MİLLİYET – 15 HAZİRAN ÇARŞAMBA 2016 – ALİCE
Yıllar önce Ogün Samast, Samsun’da yakalandığında da benzer bir durum olmuştu. Hatırlarsanız, onu yakalayan polis ve jandarmalardan bir kısmı Hrant Dink’i öldürmekten aranan Samast’ın eline Türk bayrağı verip, onunla birlikte fotoğraf çektirmişti.
17 gündür aranan Atalay Filiz, İzmir’de yakalandıktan sonra polislerin yaptıklarına ne demeli?
Ankara’dan İzmir’e, Atalay Filiz’i yakalamak için gelen ekipten bir polis, “Abi seni tebrik ediyorum, üç sene kaçmayı başardın ya bu memlekette… Sana diyeceğimi bilmiyorum artık” diyerek birlikte çektiği videoyu, İzmir Cinayet Büro Amiri de, üç kişiyi öldürmekten aranan Atalay Filiz’le selfie çektirip, sosyal medyada paylaştı.
Elbette ki binlerce polis arasından birkaç “çürük yumurta” çıkmasını koskoca bir camiaya mal etmek doğru değil.
Ancak hepimizin can ve mal güvenliğini korumakla görevli polislerin, bazı “zanlı”lara gösterdiği bu “ilgi” ve “şefkat”, Emniyet’in haklarında soruşturma açmasıyla geçiştirilemeyecek kadar önemli.
Sonuçta, İzmir’deki polislerin yaptıkları kahramanlık falan değil. Duyarlı vatandaşlar ihbar etmese, “seri katil” kaçmaya devam edecekti.
Emniyet Genel Müdürlüğü, vatandaşın polise olan güvenini ve sevgisini sarsan bu tür vakaların bir daha yaşanmaması için kurum içi eğitimlerini sıklaştırması, emniyet mensuplarını “Sosyal medya maymunu olmayın” diye uyarması şart.
İzmir’deki polis ve amirin bu işgüzarlığı sosyal medyada “hava atmak” için yaptıkları belli çünkü.
BAYRAK RADYO TV’YE TANIDIK BİR TRANSFER
Bizim “Kıbrıslı Meryem” (Meryem Özkurt), Kuzey Kıbrıs Türk Cumhuriyeti’nin Bayrak Radyo TV’nin (BRTK) Müdürü oldu.

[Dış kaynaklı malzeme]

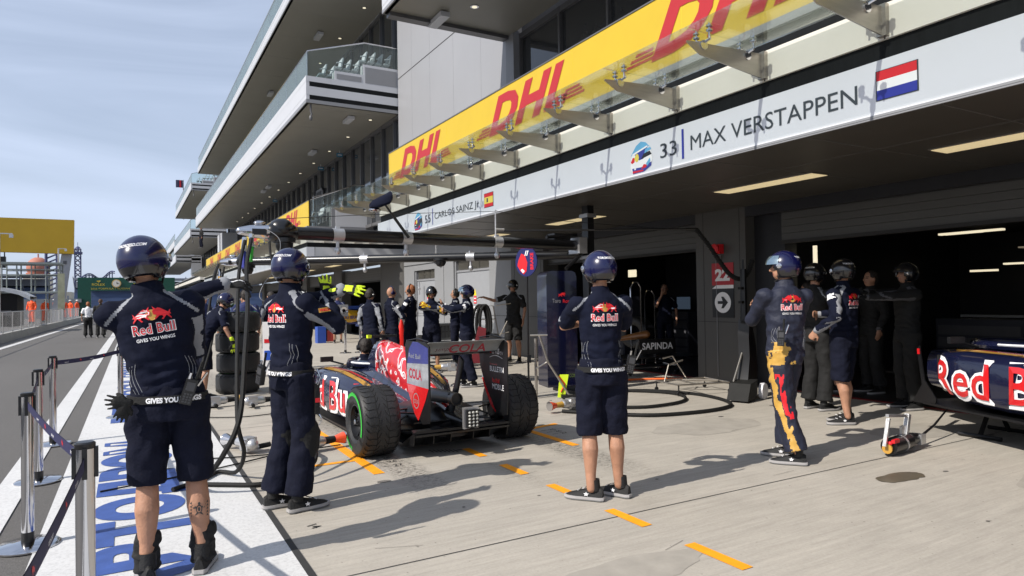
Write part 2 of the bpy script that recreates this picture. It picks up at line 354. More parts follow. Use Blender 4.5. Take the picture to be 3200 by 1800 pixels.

Show TV, TGRT, STV ve Star TV gibi özel kanallarda yönetmenlik, yapımcılık ve yöneticilik yaptığı yıllardan tanıdığım, son olarak görev yaptığı TRT Haber’in İstanbul Müdürlüğü görevinden emekli olan Özkurt, mesleğini artık Kuzey Kıbrıs’ta sürdürecek. BRTK’da, haber, program ve tüm yayınlardan sorumlu müdür olarak görev yapacak Özkurt’a başarılar diliyorum.
AVM’LERDEN ÇIKMAYAN ‘AVM KARŞITI’ ÜNLÜLER!

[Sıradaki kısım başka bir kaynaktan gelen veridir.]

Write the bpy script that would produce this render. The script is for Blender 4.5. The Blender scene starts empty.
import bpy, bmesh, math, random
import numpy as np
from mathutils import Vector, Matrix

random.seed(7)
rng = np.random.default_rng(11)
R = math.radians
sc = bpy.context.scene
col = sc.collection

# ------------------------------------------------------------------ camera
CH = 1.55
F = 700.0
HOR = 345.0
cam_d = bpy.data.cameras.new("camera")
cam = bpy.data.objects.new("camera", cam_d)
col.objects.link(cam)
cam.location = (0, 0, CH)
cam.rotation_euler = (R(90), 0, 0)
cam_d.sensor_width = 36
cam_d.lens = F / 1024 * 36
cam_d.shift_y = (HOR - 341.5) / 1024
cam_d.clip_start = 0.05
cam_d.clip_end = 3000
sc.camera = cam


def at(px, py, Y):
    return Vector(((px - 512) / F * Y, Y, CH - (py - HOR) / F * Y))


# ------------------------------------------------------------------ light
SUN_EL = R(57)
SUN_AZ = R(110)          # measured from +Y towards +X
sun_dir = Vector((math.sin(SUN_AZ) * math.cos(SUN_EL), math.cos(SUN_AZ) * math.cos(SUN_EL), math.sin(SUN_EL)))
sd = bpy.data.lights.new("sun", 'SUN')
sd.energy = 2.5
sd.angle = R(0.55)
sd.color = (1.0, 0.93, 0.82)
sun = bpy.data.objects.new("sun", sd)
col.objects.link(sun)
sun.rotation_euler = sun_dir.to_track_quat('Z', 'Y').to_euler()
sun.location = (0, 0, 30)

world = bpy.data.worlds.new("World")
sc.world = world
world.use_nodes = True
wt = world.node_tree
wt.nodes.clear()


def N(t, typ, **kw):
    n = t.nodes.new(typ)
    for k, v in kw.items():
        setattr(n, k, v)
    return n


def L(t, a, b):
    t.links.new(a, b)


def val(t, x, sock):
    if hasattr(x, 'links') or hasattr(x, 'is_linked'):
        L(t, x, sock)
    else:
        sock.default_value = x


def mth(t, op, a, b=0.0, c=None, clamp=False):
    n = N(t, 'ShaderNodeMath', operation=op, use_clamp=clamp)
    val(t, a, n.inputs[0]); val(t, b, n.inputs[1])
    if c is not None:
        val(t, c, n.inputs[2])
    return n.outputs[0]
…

Meydanı, parkı bol, yolları geniş ve her şehre özel bir mimari olduktan sonra gereği kadar AVM yapılmasına karşı değilim. Yeter ki onlar da belli bir şehir planlamasının parçası olsun…

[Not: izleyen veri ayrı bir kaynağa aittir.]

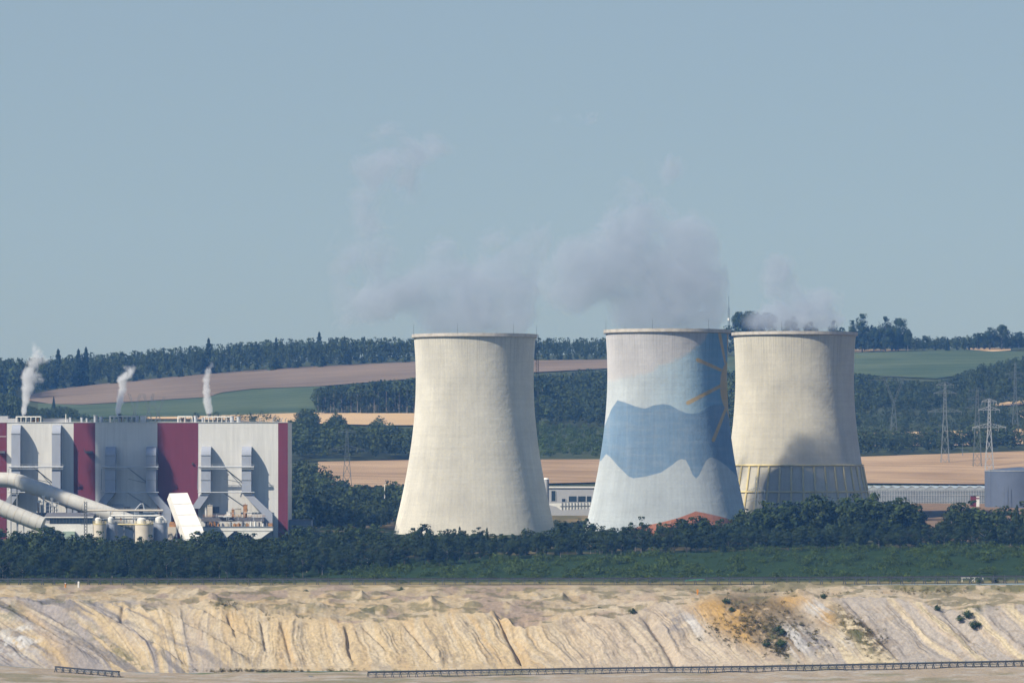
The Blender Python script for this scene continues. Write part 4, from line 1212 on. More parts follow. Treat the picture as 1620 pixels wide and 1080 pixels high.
# filter house with hoppers under the ducts at the end of the hall
def filter_house():
    D = 2337.0; u = K*D
    x = lambda px: (px-CX)*u
    z = lambda r: (HOR-r)*u
    root, b0 = thing('filter_house', 380, 850, D, 'long white filter trough with rusty machinery under the end ducts', 'filter unit')
    B = lambda mb, nm, mt, par=root: mb.build(nm, mt, par, b0)
    B(MB().box(x(322), x(432), D-4, D+5, z(839), z(833.2)), 'trough', M['white_paint'])
    B(MB().box(x(321.5), x(432.5), D-4.3, D+5.2, z(833.2)+.003, z(832.2)), 'deck', M['steel'])
    for x0, x1 in ((324, 372), (376, 430)):
        m = (x0+x1)/2
        B(MB().prism([(x(x0), z(839.05)), (x(x1), z(839.05)), (x(m+9), z(852)), (x(m-9), z(852))], D-3.8, D+4.8), 'hopper', M['white_paint'])
    for px in (323, 349, 374, 402, 431): B(MB().bar((x(px), D+4, -47), (x(px), D+4, z(839.1)), .5), 'column', M['steel'])
    rr = random.Random(5)
    for px in np.arange(327, 425, 6.4):
        h = rr.uniform(3.5, 7.0); wd = rr.uniform(2.2, 5.4)
        mt = rr.choice(['rust', 'rust', 'white_paint', 'silo', 'steel', 'roof_dark'])
        b = MB().box(x(px-wd/2), x(px+wd/2), D-3+rr.random()*2, D+1, z(832.2)+.004, z(832.2-h))
        b.cyl((x(px), D-2.5), .35, z(832.2)+.01, z(832.2-h-1.5), 8)
        B(b, 'machine', M[mt])
    B(MB().box(x(425), x(431.5), D-3.5, D+1, z(832.2)+.004, z(827)), 'machine', M['rust'])
    B(MB().box(x(318), x(418), D+1.5, D+7, z(824.5), z(818.2)), 'platform_body', M['roof_dark'])
    B(MB().box(x(345), x(366), D-1, D+1.4, z(816.8), z(815.8)), 'canopy', M['white_paint'])
    b = MB()
    for px in np.arange(322, 420, 5.0): b.bar((x(px), D+1.3, z(818.2)), (x(px), D+1.3, z(814)), .12)
    for r_ in (814, 816): b.bar((x(320), D+1.3, z(r_)), (x(420), D+1.3, z(r_)), .12)
    B(b, 'railing', M['rust'])
    for px, tp, wd in ((325, 802, 2.5), (331.5, 796.5, 8), (361, 807, 6), (368, 803, 4), (376, 801.5, 9), (387.5, 795.5, 6), (393, 808, 10)):
        b = MB().box(x(px-wd/2), x(px+wd/2), D+2, D+5, z(818.2)+.004, z(tp+3)); b.box(x(px-wd/2-.4), x(px+wd/2+.4), D+1.8, D+5.2, z(tp+3)+.003, z(tp+2.2))
        b.bar((x(px), D+1.9, z(tp+2.2)), (x(px), D+1.9, z(tp)), .3)
        B(b, 'cabinet', M[rr.choice(['silo', 'steel', 'white_paint', 'rust'])])
    b = MB()
    for k in range(26):
        px = rr.uniform(340, 415); r0 = rr.uniform(804, 830); 
        if rr.random() < .5: b.bar((x(px), D-1, z(r0)), (x(px+rr.uniform(3, 9)), D-1, z(r0)), .2)
        else: b.bar((x(px), D-1, z(r0)), (x(px), D-1, z(r0+rr.uniform(2, 8))), .2)
    B(b, 'pipework', M['steel_light'])
filter_house()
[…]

Her hal ve koşulda AVM’ye karşı olanlar da var… Özellikle de ünlüler arasında… Onların da fikrine saygım sonsuz. Ancak bu ünlüler arasından bazılarında şöyle bir ikiyüzlülük görüyorum:
Hem AVM karşıtılar, hem de AVM’lerde imza günleri, mini konserler düzenliyor, alışveriş bile yapıyorlar.
Bu ne perhiz, bu ne lahana turşusu?
Her birini, “Şehre saplanmış bir hançer” gibi görenlerin prensip gereği AVM’lere gitmemesi gerekmez mi?
Zamanında Gökkafes’e karşı olanlardan Süzer Plaza’da veya The Ritz Carlton Oteli’deki hiçbir davete katılmayanları biliyorum.
O insanlar “sözünün eri”, ya AVM’lere karşı olduğunu kamuoyuna deklare ettikleri halde son zamanlarda -kitap, albüm imza günleri, mini konser ve söyleşiler adı altında da olsa- birkaç bin lira kazanma uğruna buralarda boy gösterenlere ne demeli?
GÜNÜN SÖZÜ
Düzen bu: Kadın ağlar, erkek bakar. Kadın duyar, erkek duymaz. Kadın sorar, erkek susar. Kadın gider, erkek içer.